При красных посадили в тюрьму дядю Ваню, офицера. Я носила ему передачи, меня как ребенка пропускали внутрь тюремного барака, битком набитого офицерами. Там впервые увидела я деревянные двухэтажные нары (на таких же, 28 лет спустя, станет протекать и моя жизнь). У дяди в тюрьме тоже кишели вши. Он заворачивал грязное белье в несколько газет, и дома мама, не разворачивая, бросала пакет прямо в кипящий котел. В офицерской среде вшей называли «блондинками».

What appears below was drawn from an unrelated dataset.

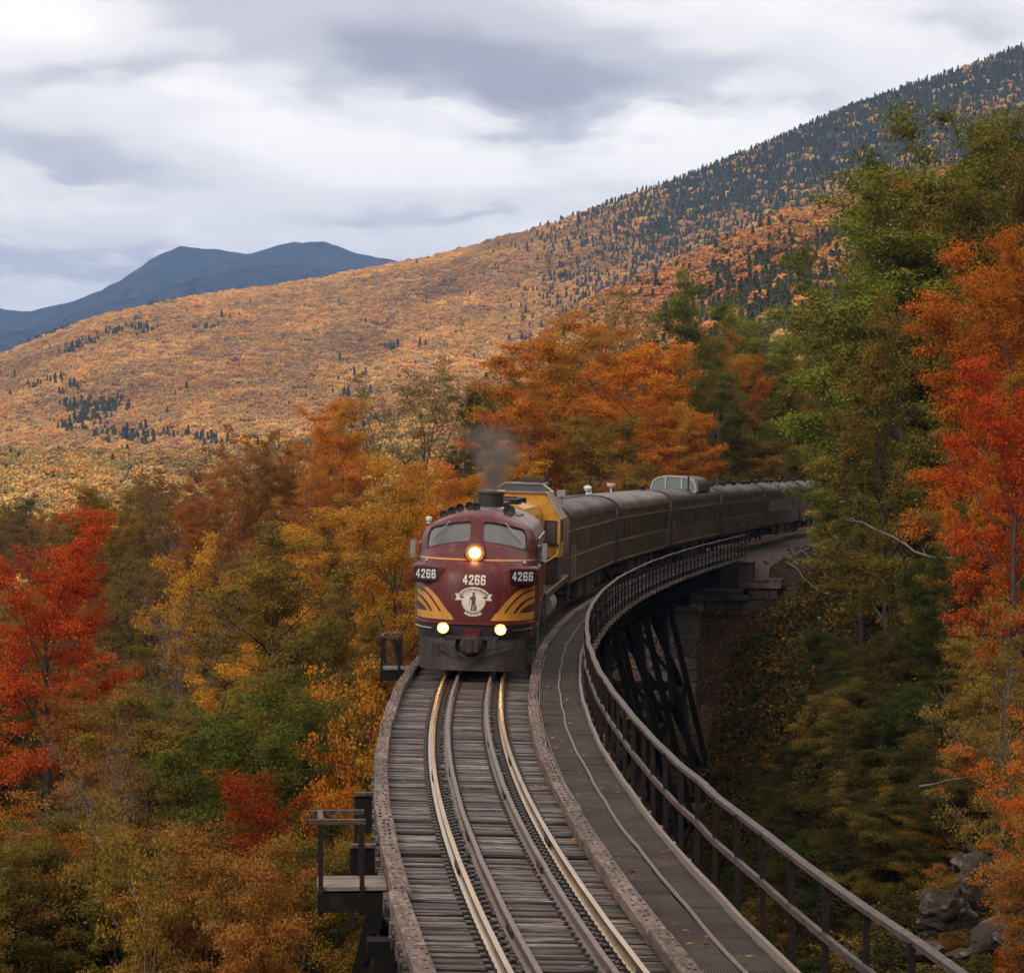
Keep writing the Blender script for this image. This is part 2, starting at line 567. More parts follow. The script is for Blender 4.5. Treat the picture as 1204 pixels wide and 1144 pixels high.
def foliage_mat(name, src, tr=.30, var=.24, hue=.010):
    """leaf material; colour from the object (or the instance), varied leaf by leaf and clump by clump"""
    m = bpy.data.materials.new(name); m.use_nodes = True
    t = m.node_tree; t.nodes.clear(); k = NT(t)
    lv = k.n('ShaderNodeAttribute', attribute_name='leaf_var').outputs['Fac']
    if src == 'object':
        c1 = k.n('ShaderNodeObjectInfo').outputs['Color']
        c2 = k.n('ShaderNodeAttribute', attribute_type='OBJECT', attribute_name='second_colour').outputs['Color']
        cl = k.n('ShaderNodeAttribute', attribute_name='clump_var').outputs['Fac']
        col = k.mix(k.maprange(cl, .42, .72, 0, 1, True), c1, c2)
    else:
        col = k.n('ShaderNodeAttribute', attribute_type='INSTANCER', attribute_name='tint').outputs['Color']
    hs = k.n('ShaderNodeHueSaturation')
    k.l(col, hs.inputs['Color'])
    k.l(k.maprange(lv, 0, 1, .5 - hue, .5 + hue), hs.inputs['Hue'])
    k.l(k.maprange(lv, 0, 1, 1 - var, 1 + var), hs.inputs['Value'])
    col = hs.outputs[0]
    d = k.n('ShaderNodeBsdfDiffuse'); k.l(col, d.inputs[0])
    tl = k.n('ShaderNodeBsdfTranslucent'); k.l(col, tl.inputs[0])
    mx = k.n('ShaderNodeMixShader', i_Fac=tr); k.l(d.outputs[0], mx.inputs[1]); k.l(tl.outputs[0], mx.inputs[2])
    g = k.n('ShaderNodeBsdfGlossy', i_Roughness=.45); g.inputs[0].default_value = (.9, .9, .95, 1)
    m2 = k.n('ShaderNodeMixShader', i_Fac=.006); k.l(mx.outputs[0], m2.inputs[1]); k.l(g.outputs[0], m2.inputs[2])
    o = k.n('ShaderNodeOutputMaterial'); k.l(m2.outputs[0], o.inputs[0])
    return m


m_leaf = foliage_mat('autumn_leaves', 'object')
m_leaf_far = foliage_mat('far_leaves', 'instance', tr=.15, var=.16, hue=.008)


def far_crown(seed, conifer=False):
    rs = np.random.default_rng(seed)
    if conifer:
        n = 420
        t = rs.random(n) ** .75
        tier = .72 + .28 * np.abs(np.sin(t * 19.0))
        rad = (1 - t) ** .9 * .20 * tier * (.6 + .4 * rs.random(n)); a = rs.random(n) * 6.283
        c = np.stack([np.cos(a) * rad, np.sin(a) * rad, .06 + t * .94], 1)
        out = np.stack([np.cos(a), np.sin(a), np.full(n, .6)], 1)
        v, q = leaf_quads(c, n, .085, rs, .5, out * .8)
    else:
        n = 900
        nb = 11
        bc = rs.normal(size=(nb, 3)); bc /= np.linalg.norm(bc, axis=1)[:, None]; bc[:, 2] = np.abs(bc[:, 2]) * .9 - .08
        bc *= .27; bc += np.array([0, 0, .56])
        i = rs.integers(0, nb, n)
        o = rs.normal(size=(n, 3)); o /= np.linalg.norm(o, axis=1)[:, None]
        o[:, 2] = np.abs(o[:, 2]) * np.where(rs.random(n) < .85, 1, -1)
        r_ = (.17 * rs.random(n) ** .22)[:, None]
        v, q = leaf_quads(bc[i] + o * r_, n, .075, rs, 0, o * .9 + (bc[i] - np.array([0, 0, .45])) * 1.6 + np.array([0, 0, .25]))
    return raw_mesh('far_crown', v, q, m_leaf_far, attrs={'leaf_var': ('FLOAT', 'POINT', np.repeat(rs.random(n), 4))})


def far_forest(name, xy, tint, scl, con, seed):
    """instances five crown shapes on points; ONE object"""
    z = height(xy[:, 0], xy[:, 1]) - .3
    n = len(xy)
    me = bpy.data.meshes.new(name)
    me.vertices.add(n); me.vertices.foreach_set('co', np.column_stack([xy, z]).astype(np.float32).ravel())
    def at_(nm, typ, arr):
        a = me.attributes.new(nm, typ, 'POINT')
        a.data.foreach_set('color' if typ == 'FLOAT_COLOR' else ('vector' if typ == 'FLOAT_VECTOR' else 'value'), np.asarray(arr, np.int32 if typ == 'INT' else np.float32).ravel())
    rs = np.random.default_rng(seed)
    at_('tint', 'FLOAT_COLOR', np.column_stack([tint, np.ones(n)]))
    at_('size', 'FLOAT_VECTOR', scl)
    at_('kindno', 'INT', np.where(con, 4 + rs.integers(0, 2, n), rs.integers(0, 4, n)))
    at_('spin', 'FLOAT', rs.random(n) * 6.283)
    ob = link(name, me)
    ng = bpy.data.node_groups.new(name, 'GeometryNodeTree')
    ng.interface.new_socket('Geometry', in_out='INPUT', socket_type='NodeSocketGeometry')
    ng.interface.new_socket('Geometry', in_out='OUTPUT', socket_type='NodeSocketGeometry')
    k = NT(ng)
    gi = k.n('NodeGroupInput'); go_ = k.n('NodeGroupOutput')
    g2i = k.n('GeometryNodeGeometryToInstance')
    for o in FAR_PROTO[::-1]:
        oi = k.n('GeometryNodeObjectInfo'); oi.inputs['Object'].default_value = o
        k.l(oi.outputs['Geometry'], g2i.inputs[0])
    iop = k.n('GeometryNodeInstanceOnPoints')
    k.l(gi.outputs[0], iop.inputs['Points']); k.l(g2i.outputs[0], iop.inputs['Instance'])
    iop.inputs['Pick Instance'].default_value = True
    def na(nm, typ):
        d = k.n('GeometryNodeInputNamedAttribute', data_type=typ); d.inputs[0].default_value = nm
        return d.outputs[0]
    k.l(na('kindno', 'INT'), iop.inputs['Instance Index'])
    cb = k.n('ShaderNodeCombineXYZ'); k.l(na('spin', 'FLOAT'), cb.inputs[2])
    k.l(cb.outputs[0], iop.inputs['Rotation'])
    k.l(na('size', 'FLOAT_VECTOR'), iop.inputs['Scale'])
    k.l(iop.outputs[0], go_.inputs[0])
    md = ob.modifiers.new('forest', 'NODES'); md.node_group = ng
    return tag(ob, kind='stuff')


FAR_PROTO = [bpy.data.objects.new('far_crown', far_crown(100 + i, i >= 4)) for i in range(6)]


def hill_points(r0, r1, p0, p1, spacing, seed):
    rs = np.random.default_rng(seed)
    pts = []
    r = r0
    while r < r1:
        w0, w1 = (p0 - CX) / FPX * r, (p1 - CX) / FPX * r
        n = int((w1 - w0) / spacing)
        x = w0 + (np.arange(n) + rs.random(n)) * spacing
        y = np.sqrt(np.maximum(r * r - x * x, 1)) + (rs.random(n) - .5) * spacing * 1.3
        pts.append(np.column_stack([x, y])); r += spacing
    return np.concatenate(pts)


PAL = {'rust': (.40, .185, .045), 'orange': (.52, .26, .048), 'gold': (.55, .34, .07), 'tan': (.42, .27, .11),
       'brown': (.29, .165, .075), 'red': (.40, .14, .04), 'olive': (.23, .20, .055), 'green': (.12, .14, .035),
       'spruce': (.115, .110, .045), 'yellow': (.60, .43, .09), 'grey': (.30, .215, .14)}
PA = {k_: np.array(v_) for k_, v_ in PAL.items()}


def hill_forest(name, pts, seed, which):
    rs = np.random.default_rng(seed)
    x, y = pts[:, 0], pts[:, 1]
    r = np.hypot(x, y); px = CX + FPX * x / y
    z = height(x, y); py = HY - (z + 6 - CAM_H) / y * FPX
    n = len(pts)
    big = fbm(x / 260, y / 500, 41); mid = fbm(x / 70, y / 150, 43); band = fbm(x / 160 - y / 420, (y + x * 1.4) / 150, 47)
    u = rs.random(n)
    if which == 1:
        # spruce: thick along the high crest to the right, streaks elsewhere
        crest = np.interp(px, H1X, H1Y)
        top = np.clip(1.25 - (py - crest) / 165, 0, 1)
        pc = .002 + .85 * sstep(560, 860, px) * (top ** .8) + .10 * sstep(700, 1000, px)
        pc = np.clip(pc + .7 * sstep(.32, .50, band) * sstep(900, 500, px) * sstep(330, 420, py) + mid * .55 * sstep(560, 900, px), 0, .92)
        wts = {'rust': .22 - .5 * big, 'orange': .24 + .4 * mid, 'gold': .17 + .5 * big, 'tan': .24, 'brown': .14 - .2 * mid, 'red': .03 + .05 * mid, 'olive': .05 + .1 * mid, 'yellow': .03 + .35 * sstep(600, 900, px), 'grey': .12}
    elif which == 2:
        crest = np.interp(px, H2X, H2Y)
        dn = np.clip((py - crest) / 60, 0, 1)
        pc = np.clip(.06 + .74 * sstep(.3, .7, dn) * sstep(760, 880, px) + mid * .7, 0, .9)
        wts = {'rust': .50, 'orange': .12, 'gold': .02, 'tan': .06, 'brown': .34, 'red': .22 + .1 * mid, 'olive': .05}
    else:
        pc = np.full(n, .012)
        wts = {'rust': .12, 'orange': .2, 'gold': .2, 'tan': .2, 'olive': .25, 'green': .15, 'brown': .1}
    con = u < pc
    ks = list(wts); W = np.column_stack([np.clip(np.broadcast_to(wts[k_], (n,)), .005, 1) for k_ in ks])
    W = np.cumsum(W / W.sum(1, keepdims=True), 1)
    pick = (rs.random(n)[:, None] > W).sum(1).clip(0, len(ks) - 1)
    tint = np.array([PA[k_] for k_ in ks])[pick]
    tint = np.where(con[:, None], PA['spruce'][None, :] * (1 + .5 * rs.random(n))[:, None], tint)
    tint = tint * .52 + .48 * np.where(con[:, None], tint, (tint[~con].mean(0) * (1 + .35 * mid)[:, None]))
    tint = tint * (0.82 + .36 * rs.random(n))[:, None] * np.where(con, 1.0, 1.50 + .5 * big + .35 * mid)[:, None]
    h = np.where(con, (14.5 if which == 1 else 12) + 5 * rs.random(n), 11 + 6 * rs.random(n))
    wdt = np.where(con, h * .95, h * (.95 + .5 * rs.random(n)))
    far_forest(name, pts, tint, np.column_stack([wdt, wdt, h]), con, seed)


hill_forest('hillside_forest', hill_points(1700, 3820, -60, 1270, 7.6, 5), 11, 1)
hill_forest('spur_forest', hill_points(620, 1560, 520, 1280, 7.2, 6), 12, 2)
hill_forest('valley_forest', hill_points(330, 1700, -80, 720, 8.2, 8), 13, 3)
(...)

А дядя Ваня мог бы убежать! Он вышел вечером ставни закрыть и разговорился с соседом. Подъехали сани с красноармейцами. Дядя сообразил: за ним! И укрылся у соседей. После обыска и отъезда экспедиции, передали мы ему одежду, и он скрывался. Узнал, что уже не расстреливают, пошел на офицерскую регистрацию и угодил в тюрьму. Позднее попал в Орловский централ и погиб от чахотки. Веселый, кудрявый, разноглазый мой дядя Ваня!

Мне жаль дядю Ваню, страшно за Сережу и Васеньку, бывших вольноопределяющихся и тоже опасавшихся «возмездия», хотя они и работают теперь в советских учреждениях. Почему мой обожаемый папочка, о котором дома теперь вспоминают со злобой, находится в стане тех, кто преследует дядю Ваню?

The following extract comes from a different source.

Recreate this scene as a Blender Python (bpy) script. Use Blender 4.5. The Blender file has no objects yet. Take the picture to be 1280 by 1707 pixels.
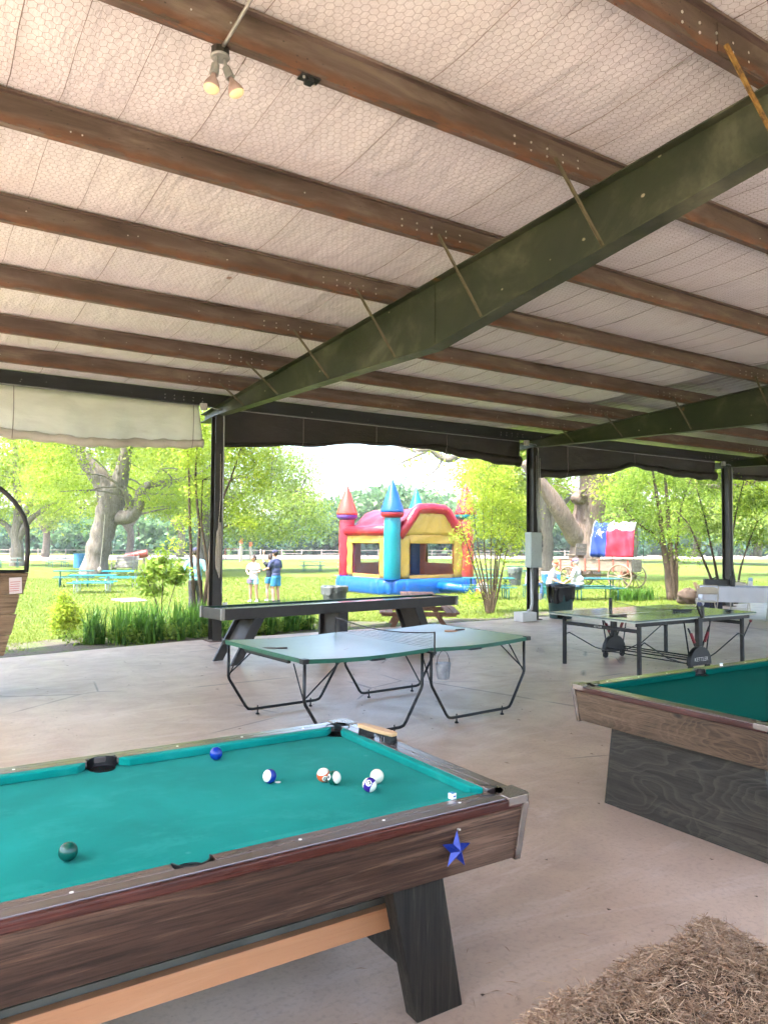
import bpy, bmesh, math, random
import numpy as np
from mathutils import Vector, Matrix, Euler

random.seed(7)
RNG = np.random.default_rng(11)
R = math.radians
SC = bpy.context.scene
COL = SC.collection

# ------------------------------------------------------------------ camera
YAW, PITCH, ROLL, EYE, FPX = R(57.348), R(2.370), R(0.391), 1.748, 1243.4
fw = Vector((math.cos(YAW) * math.cos(PITCH), math.sin(YAW) * math.cos(PITCH), math.sin(PITCH)))
rt = Vector((math.sin(YAW), -math.cos(YAW), 0))
up = rt.cross(fw)
rt2 = rt * math.cos(ROLL) + up * math.sin(ROLL)
up2 = up * math.cos(ROLL) - rt * math.sin(ROLL)
cam_d = bpy.data.cameras.new('camera')
cam_d.sensor_fit = 'HORIZONTAL'
cam_d.sensor_width = 36.0
cam_d.lens = FPX / 1280 * 36.0
cam_d.clip_start = 0.05
cam_d.clip_end = 3000
cam = bpy.data.objects.new('camera', cam_d)
COL.objects.link(cam)
cam.matrix_world = Matrix(((rt2.x, up2.x, -fw.x, 0), (rt2.y, up2.y, -fw.y, 0), (rt2.z, up2.z, -fw.z, EYE), (0, 0, 0, 1)))
SC.camera = cam

# ------------------------------------------------------------------ sky, sun, exposure
SUN_EL, SUN_AZ = R(63), R(186)          # azimuth counted from +X towards +Y
world = bpy.data.worlds.new('World')
SC.world = world
world.use_nodes = True
wn = world.node_tree.nodes
wl = world.node_tree.links
wn.clear()
w_out = wn.new('ShaderNodeOutputWorld')
w_bg = wn.new('ShaderNodeBackground')
w_sky = wn.new('ShaderNodeTexSky')
w_sky.sky_type = 'NISHITA'
w_sky.sun_disc = False
w_sky.sun_elevation = SUN_EL
w_sky.sun_rotation = R(90) - SUN_AZ
w_sky.air_density = 1.0
w_sky.dust_density = 3.0
w_sky.ozone_density = 1.0
w_bg.inputs['Strength'].default_value = 0.15
wl.new(w_sky.outputs[0], w_bg.inputs['Color'])
wl.new(w_bg.outputs[0], w_out.inputs['Surface'])

sun_d = bpy.data.lights.new('sun', 'SUN')
sun_d.energy = 2.6
sun_d.angle = R(0.53)
sun_d.color = (1.0, 0.95, 0.86)
sun = bpy.data.objects.new('sun', sun_d)
COL.objects.link(sun)
sd = Vector((math.cos(SUN_EL) * math.cos(SUN_AZ), math.cos(SUN_EL) * math.sin(SUN_AZ), math.sin(SUN_EL)))
sun.rotation_euler = sd.to_track_quat('Z', 'Y').to_euler()
sun.location = (0, 0, 40)

SC.view_settings.view_transform = 'Standard'
SC.view_settings.look = 'None'
SC.view_settings.exposure = 2.95
SC.view_settings.gamma = 1.0
SC.view_settings.use_curve_mapping = False
SC.cycles.use_denoising = True
SC.cycles.max_bounces = 6
SC.cycles.diffuse_bounces = 3
SC.cycles.use_adaptive_sampling = True
SC.cycles.adaptive_threshold = 0.045
SC.cycles.adaptive_min_samples = 8
SC.cycles.glossy_bounces = 3
SC.cycles.transmission_bounces = 4
SC.cycles.transparent_max_bounces = 8
SC.cycles.sample_clamp_indirect = 6.0
SC.cycles.caustics_reflective = False
SC.cycles.caustics_refractive = False

# ------------------------------------------------------------------ mesh helpers
class MB:
    """collects shapes and builds them as one mesh object"""
    def __init__(s):
        s.v, s.f, s.mi, s.m = [], [], [], 0
    def add(s, vs, fs):
        b = len(s.v)
        s.v += [tuple(v) for v in vs]
        for f in fs:
            s.f.append([i + b for i in f])
            s.mi.append(s.m)
        return s
    def hexa(s, p):
        return s.add(p, [(0, 3, 2, 1), (4, 5, 6, 7), (0, 1, 5, 4), (1, 2, 6, 5), (2, 3, 7, 6), (3, 0, 4, 7)])
    def box(s, c, d, rot=None):
        x, y, z = d[0] / 2, d[1] / 2, d[2] / 2
        p = [(-x, -y, -z), (x, -y, -z), (x, y, -z), (-x, y, -z), (-x, -y, z), (x, -y, z), (x, y, z), (-x, y, z)]
        C = Vector(c)
        if rot is not None:
            M = rot if isinstance(rot, Matrix) else Euler(rot).to_matrix()
            p = [M @ Vector(q) for q in p]
        return s.hexa([C + Vector(q) for q in p])
    def bar(s, a, b, w, h, upv=(0, 0, 1)):
        a, b = Vector(a), Vector(b)
        d = (b - a).normalized()
        u = Vector(upv)
        if abs(d.dot(u)) > 0.98:
            u = Vector((0, 1, 0))
        sdv = d.cross(u).normalized() * (w / 2)
        u2 = sdv.cross(d).normalized() * (h / 2)
        p = []
        for q in (a, b):
            p += [q - sdv - u2, q + sdv - u2, q + sdv + u2, q - sdv + u2]
        return s.add(p, [(3, 2, 1, 0), (4, 5, 6, 7), (0, 1, 5, 4), (1, 2, 6, 5), (2, 3, 7, 6), (3, 0, 4, 7)])
    def tube(s, pts, r, n=8, cap=True, flat=1.0):
        pts = [Vector(p) for p in pts]
        k = len(pts)
        rs = r if isinstance(r, (list, tuple)) else [r] * k
        t0 = (pts[1] - pts[0]).normalized()
        ref = Vector((0, 0, 1)) if abs(t0.z) < 0.9 else Vector((1, 0, 0))
        nrm = t0.cross(ref).normalized()
        vs = []
        for i, p in enumerate(pts):
            t = (pts[min(i + 1, k - 1)] - pts[max(i - 1, 0)])
            t = t.normalized() if t.length > 1e-9 else t0
            nrm = (nrm - t * nrm.dot(t))
            nrm = nrm.normalized() if nrm.length > 1e-6 else t.orthogonal().normalized()
            bn = t.cross(nrm)
            for j in range(n):
                a = 2 * math.pi * j / n
                vs.append(p + (nrm * math.cos(a) + bn * math.sin(a) * flat) * rs[i])
        fs = []
        for i in range(k - 1):
            for j in range(n):
                j2 = (j + 1) % n
                fs.append((i * n + j, i * n + j2, (i + 1) * n + j2, (i + 1) * n + j))
        if cap:
            fs.append(tuple(range(n))[::-1])
            fs.append(tuple((k - 1) * n + j for j in range(n)))
        return s.add(vs, fs)
    def lathe(s, prof, n=16, c=(0, 0, 0), M=None, capb=True, capt=True):
        C = Vector(c)
        vs = []
        for r_, z in prof:
            for j in range(n):
                a = 2 * math.pi * j / n
                q = Vector((r_ * math.cos(a), r_ * math.sin(a), z))
                if M is not None:
                    q = M @ q
                vs.append(C + q)
        fs = []
        for i in range(len(prof) - 1):
            for j in range(n):
                j2 = (j + 1) % n
                fs.append((i * n + j, i * n + j2, (i + 1) * n + j2, (i + 1) * n + j))
        if capb:
            fs.append(tuple(range(n))[::-1])
        if capt:
            fs.append(tuple((len(prof) - 1) * n + j for j in range(n)))
        return s.add(vs, fs)
    def ell(s, c, r_, n=12, m=8, M=None):
        prof = []
        for i in range(m + 1):
            a = -math.pi / 2 + math.pi * i / m
            prof.append((max(math.cos(a), 0.001), math.sin(a)))
        S = Matrix.Diagonal(Vector(r_))
        return s.lathe(prof, n, c, (M @ S) if M is not None else S)
    def prism(s, poly, lo, hi, axis='z'):
        def P(a, b, h):
            return {'z': (a, b, h), 'y': (a, h, b), 'x': (h, a, b)}[axis]
        k = len(poly)
        vs = [P(a, b, lo) for a, b in poly] + [P(a, b, hi) for a, b in poly]
        fs = [tuple(range(k))[::-1], tuple(range(k, 2 * k))]
        for i in range(k):
            j = (i + 1) % k
            fs.append((i, j, k + j, k + i))
        return s.add(vs, fs)
    def grid(s, fn, nu, nv, wrap=False):
        vs = [fn(i / nu, j / nv) for j in range(nv + 1) for i in range(nu + 1)]
        w = nu + 1
        return s.add(vs, [(j * w + i, j * w + i + 1, (j + 1) * w + i + 1, (j + 1) * w + i) for j in range(nv) for i in range(nu)])
    def mesh(s, name, mats, smooth=False):
        me = bpy.data.meshes.new(name)
        me.from_pydata([tuple(v) for v in s.v], [], s.f)
        for m in (mats if isinstance(mats, (list, tuple)) else [mats]):
            me.materials.append(m)
        me.polygons.foreach_set('material_index', s.mi)
        bm = bmesh.new()
        bm.from_mesh(me)
        bmesh.ops.recalc_face_normals(bm, faces=bm.faces)
        bm.to_mesh(me)
        bm.free()
        if smooth:
            me.polygons.foreach_set('use_smooth', [True] * len(me.polygons))
        me.update()
        return me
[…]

Позже, когда я вырасту и папа вернется в этот городок в ипостаси «ответственного работника», я с юношеской жестокостью уйду от матери к нему и его жене, покину эту семью, «пошехонские» традиции которой станут мне ненавистны. Ненавистен станет и дом, которому семья приносит столько жертв. Тот трагический бунт закончится только с повзрослением. Понимание примирит меня и с несчастной матерью. Все это случится потом, а в те годы я люблю их всех, и мамочку дорогую и дядей, но папу до пронзительности остро, и особенно потому, что родственники грубо при мне его обвиняют. В чем?!

Отец помогал семье не только материально. Дяде Ване он помочь не смог — был в отсутствии. Но имя папино оберегало нашу (мамину) «офицерскую семью» от реквизиций и обысков. Благодаря папе, сохранили и дом. Обысками же нас замучили, искали «офицерское оружие».

Однажды произошла «конфузия». Во время обыска молодой комиссар, выпускник ставропольской гимназии, отобрал в узел много женских вещей, даже «реквизировал» духи. У нас знали, что он только что женился на некой знакомой барышне Олечке. Читая протокол обыска, мама просит его кланяться Олечке. Опешил молодой человек: «Откуда вы ее знаете?» В разговоре выяснилось, что мать — жена красного комиссара, ему знакомого, он даже сходство у меня с отцом установил. До слез сконфуженный, парень ушел, не коснувшись узла с вещами, «реквизированными» для Олечки. Маме даже руку поцеловал. Жил он в городе долго, и заметила мама: при встрече с нею переходил на другую сторону улицы. Злорадствовали у нас по этому поводу ужасно!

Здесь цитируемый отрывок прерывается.